* [What the exercise asks]: Transcribe the listing below from its opening line up to and including the line that contains "COL = SC.collection"; reproduce nothing else.
___ Collected material ___
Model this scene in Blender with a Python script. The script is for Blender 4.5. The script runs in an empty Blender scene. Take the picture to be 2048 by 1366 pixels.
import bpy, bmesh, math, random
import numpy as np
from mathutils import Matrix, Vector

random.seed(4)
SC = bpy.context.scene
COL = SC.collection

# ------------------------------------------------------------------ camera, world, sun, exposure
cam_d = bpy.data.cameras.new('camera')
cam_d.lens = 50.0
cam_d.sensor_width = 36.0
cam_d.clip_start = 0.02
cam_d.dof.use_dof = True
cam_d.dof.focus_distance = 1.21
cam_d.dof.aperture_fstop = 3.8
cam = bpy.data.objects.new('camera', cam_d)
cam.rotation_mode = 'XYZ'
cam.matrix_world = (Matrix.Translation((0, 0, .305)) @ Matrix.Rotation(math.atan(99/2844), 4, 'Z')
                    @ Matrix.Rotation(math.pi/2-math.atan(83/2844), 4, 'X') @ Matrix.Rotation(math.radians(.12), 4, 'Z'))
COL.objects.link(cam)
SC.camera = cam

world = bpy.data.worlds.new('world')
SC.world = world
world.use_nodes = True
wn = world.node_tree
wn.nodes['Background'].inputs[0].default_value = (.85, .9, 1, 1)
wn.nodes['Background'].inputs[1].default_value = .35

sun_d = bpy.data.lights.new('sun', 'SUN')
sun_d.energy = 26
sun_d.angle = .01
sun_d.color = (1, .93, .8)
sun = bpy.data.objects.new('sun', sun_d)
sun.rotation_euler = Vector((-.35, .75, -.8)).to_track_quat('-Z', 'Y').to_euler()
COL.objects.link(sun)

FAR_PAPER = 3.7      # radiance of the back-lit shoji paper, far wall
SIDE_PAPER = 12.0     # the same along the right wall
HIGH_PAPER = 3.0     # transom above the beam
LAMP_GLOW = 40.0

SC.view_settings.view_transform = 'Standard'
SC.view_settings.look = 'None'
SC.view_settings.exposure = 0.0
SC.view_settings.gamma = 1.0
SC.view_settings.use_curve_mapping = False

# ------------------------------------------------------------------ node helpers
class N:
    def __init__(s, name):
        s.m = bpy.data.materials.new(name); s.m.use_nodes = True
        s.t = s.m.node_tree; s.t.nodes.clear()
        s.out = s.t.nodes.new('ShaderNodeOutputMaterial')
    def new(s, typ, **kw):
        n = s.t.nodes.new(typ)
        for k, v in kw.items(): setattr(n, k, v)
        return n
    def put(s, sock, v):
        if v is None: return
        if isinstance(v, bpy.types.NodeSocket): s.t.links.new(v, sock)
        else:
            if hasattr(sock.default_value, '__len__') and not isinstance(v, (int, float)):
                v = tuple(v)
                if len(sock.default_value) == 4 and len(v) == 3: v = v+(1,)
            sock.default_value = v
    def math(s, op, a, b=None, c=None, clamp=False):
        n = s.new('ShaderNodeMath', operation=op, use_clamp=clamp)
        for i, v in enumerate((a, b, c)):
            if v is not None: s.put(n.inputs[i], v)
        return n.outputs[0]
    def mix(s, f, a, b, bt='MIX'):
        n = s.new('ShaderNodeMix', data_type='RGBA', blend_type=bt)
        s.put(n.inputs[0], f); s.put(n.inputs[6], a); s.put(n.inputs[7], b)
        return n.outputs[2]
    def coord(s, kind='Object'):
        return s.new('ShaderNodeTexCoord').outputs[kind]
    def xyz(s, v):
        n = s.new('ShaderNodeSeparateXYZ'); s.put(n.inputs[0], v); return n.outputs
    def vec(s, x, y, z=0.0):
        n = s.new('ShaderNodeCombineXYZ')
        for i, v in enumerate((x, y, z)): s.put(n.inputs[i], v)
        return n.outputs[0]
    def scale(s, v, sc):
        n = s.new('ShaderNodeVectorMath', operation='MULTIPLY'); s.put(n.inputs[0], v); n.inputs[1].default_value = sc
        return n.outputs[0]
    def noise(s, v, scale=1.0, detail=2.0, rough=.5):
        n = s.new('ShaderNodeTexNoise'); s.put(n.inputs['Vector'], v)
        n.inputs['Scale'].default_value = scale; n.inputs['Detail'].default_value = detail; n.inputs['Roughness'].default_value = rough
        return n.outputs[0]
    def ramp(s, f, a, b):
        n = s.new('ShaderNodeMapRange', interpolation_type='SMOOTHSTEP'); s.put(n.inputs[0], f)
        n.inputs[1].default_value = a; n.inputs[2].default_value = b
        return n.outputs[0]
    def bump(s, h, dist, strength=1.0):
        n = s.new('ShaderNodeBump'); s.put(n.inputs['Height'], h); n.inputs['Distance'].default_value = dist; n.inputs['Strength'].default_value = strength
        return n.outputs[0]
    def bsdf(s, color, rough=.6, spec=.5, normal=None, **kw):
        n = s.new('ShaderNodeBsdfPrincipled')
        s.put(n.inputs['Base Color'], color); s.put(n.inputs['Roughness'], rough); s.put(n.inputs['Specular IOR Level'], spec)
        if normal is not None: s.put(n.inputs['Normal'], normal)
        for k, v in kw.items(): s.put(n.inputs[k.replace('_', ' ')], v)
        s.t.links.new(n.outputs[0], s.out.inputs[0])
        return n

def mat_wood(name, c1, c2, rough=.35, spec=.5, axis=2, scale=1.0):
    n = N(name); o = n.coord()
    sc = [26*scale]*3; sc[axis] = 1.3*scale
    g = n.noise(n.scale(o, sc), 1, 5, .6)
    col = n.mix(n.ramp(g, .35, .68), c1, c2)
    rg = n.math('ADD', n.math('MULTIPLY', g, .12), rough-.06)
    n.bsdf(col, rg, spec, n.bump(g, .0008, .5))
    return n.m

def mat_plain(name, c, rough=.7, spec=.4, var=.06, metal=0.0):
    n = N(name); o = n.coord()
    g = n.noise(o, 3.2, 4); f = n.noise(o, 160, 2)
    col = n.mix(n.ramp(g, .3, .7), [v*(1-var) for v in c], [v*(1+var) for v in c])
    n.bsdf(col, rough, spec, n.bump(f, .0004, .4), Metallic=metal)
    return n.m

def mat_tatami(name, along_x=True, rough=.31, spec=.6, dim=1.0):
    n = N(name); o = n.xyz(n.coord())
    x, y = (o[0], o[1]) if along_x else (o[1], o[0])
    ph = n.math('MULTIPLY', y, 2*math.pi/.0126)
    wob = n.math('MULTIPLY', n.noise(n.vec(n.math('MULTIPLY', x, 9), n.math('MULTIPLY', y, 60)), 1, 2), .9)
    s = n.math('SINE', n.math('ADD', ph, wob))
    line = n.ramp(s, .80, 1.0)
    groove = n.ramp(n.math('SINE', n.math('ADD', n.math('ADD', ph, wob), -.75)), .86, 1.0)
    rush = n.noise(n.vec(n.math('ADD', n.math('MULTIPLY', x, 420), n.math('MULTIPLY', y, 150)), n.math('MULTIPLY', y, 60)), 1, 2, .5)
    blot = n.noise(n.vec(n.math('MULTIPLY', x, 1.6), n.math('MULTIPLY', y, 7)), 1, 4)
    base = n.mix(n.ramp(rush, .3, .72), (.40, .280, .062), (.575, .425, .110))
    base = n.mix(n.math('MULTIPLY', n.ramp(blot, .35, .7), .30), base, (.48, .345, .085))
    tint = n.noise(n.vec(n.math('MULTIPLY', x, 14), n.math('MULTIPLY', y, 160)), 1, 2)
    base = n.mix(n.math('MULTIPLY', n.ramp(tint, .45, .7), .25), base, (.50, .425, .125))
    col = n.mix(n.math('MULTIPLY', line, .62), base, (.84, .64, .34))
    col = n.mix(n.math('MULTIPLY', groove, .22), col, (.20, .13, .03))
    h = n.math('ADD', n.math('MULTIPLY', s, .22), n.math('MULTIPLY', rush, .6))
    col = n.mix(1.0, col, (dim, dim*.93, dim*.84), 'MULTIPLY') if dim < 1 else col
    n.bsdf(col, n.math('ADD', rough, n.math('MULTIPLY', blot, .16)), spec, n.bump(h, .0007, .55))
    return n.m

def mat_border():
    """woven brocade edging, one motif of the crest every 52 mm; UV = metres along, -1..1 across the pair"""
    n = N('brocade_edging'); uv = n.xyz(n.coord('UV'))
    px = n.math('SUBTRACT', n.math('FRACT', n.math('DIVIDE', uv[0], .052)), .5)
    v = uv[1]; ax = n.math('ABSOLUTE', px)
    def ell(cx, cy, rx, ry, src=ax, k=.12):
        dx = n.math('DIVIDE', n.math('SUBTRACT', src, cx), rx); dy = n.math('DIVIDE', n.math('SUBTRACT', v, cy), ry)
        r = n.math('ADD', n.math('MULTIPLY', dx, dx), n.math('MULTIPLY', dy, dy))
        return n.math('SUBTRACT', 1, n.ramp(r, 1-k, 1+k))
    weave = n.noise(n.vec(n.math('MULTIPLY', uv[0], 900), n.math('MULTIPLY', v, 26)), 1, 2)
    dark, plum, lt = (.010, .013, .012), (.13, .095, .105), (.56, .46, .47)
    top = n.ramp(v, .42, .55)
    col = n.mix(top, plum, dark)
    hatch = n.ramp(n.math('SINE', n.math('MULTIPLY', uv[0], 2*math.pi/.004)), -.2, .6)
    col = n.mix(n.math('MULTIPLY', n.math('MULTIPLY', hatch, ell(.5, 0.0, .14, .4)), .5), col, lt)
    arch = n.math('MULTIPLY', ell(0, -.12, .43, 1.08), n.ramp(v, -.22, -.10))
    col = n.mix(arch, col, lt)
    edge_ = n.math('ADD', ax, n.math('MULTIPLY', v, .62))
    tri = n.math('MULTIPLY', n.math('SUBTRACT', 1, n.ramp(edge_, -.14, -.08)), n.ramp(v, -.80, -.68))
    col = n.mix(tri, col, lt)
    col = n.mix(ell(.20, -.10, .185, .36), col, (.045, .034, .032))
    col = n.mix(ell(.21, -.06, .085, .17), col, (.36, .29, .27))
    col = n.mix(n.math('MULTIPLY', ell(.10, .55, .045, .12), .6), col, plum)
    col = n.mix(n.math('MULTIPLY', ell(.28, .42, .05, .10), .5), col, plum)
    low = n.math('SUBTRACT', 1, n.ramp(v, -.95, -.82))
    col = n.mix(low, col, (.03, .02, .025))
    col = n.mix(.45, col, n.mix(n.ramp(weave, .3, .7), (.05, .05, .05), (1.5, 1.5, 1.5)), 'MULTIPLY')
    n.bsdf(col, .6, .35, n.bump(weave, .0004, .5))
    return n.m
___
* [Answer for this exercise]:
Model this scene in Blender with a Python script. The script is for Blender 4.5. The script runs in an empty Blender scene. Take the picture to be 2048 by 1366 pixels.
import bpy, bmesh, math, random
import numpy as np
from mathutils import Matrix, Vector

random.seed(4)
SC = bpy.context.scene
COL = SC.collection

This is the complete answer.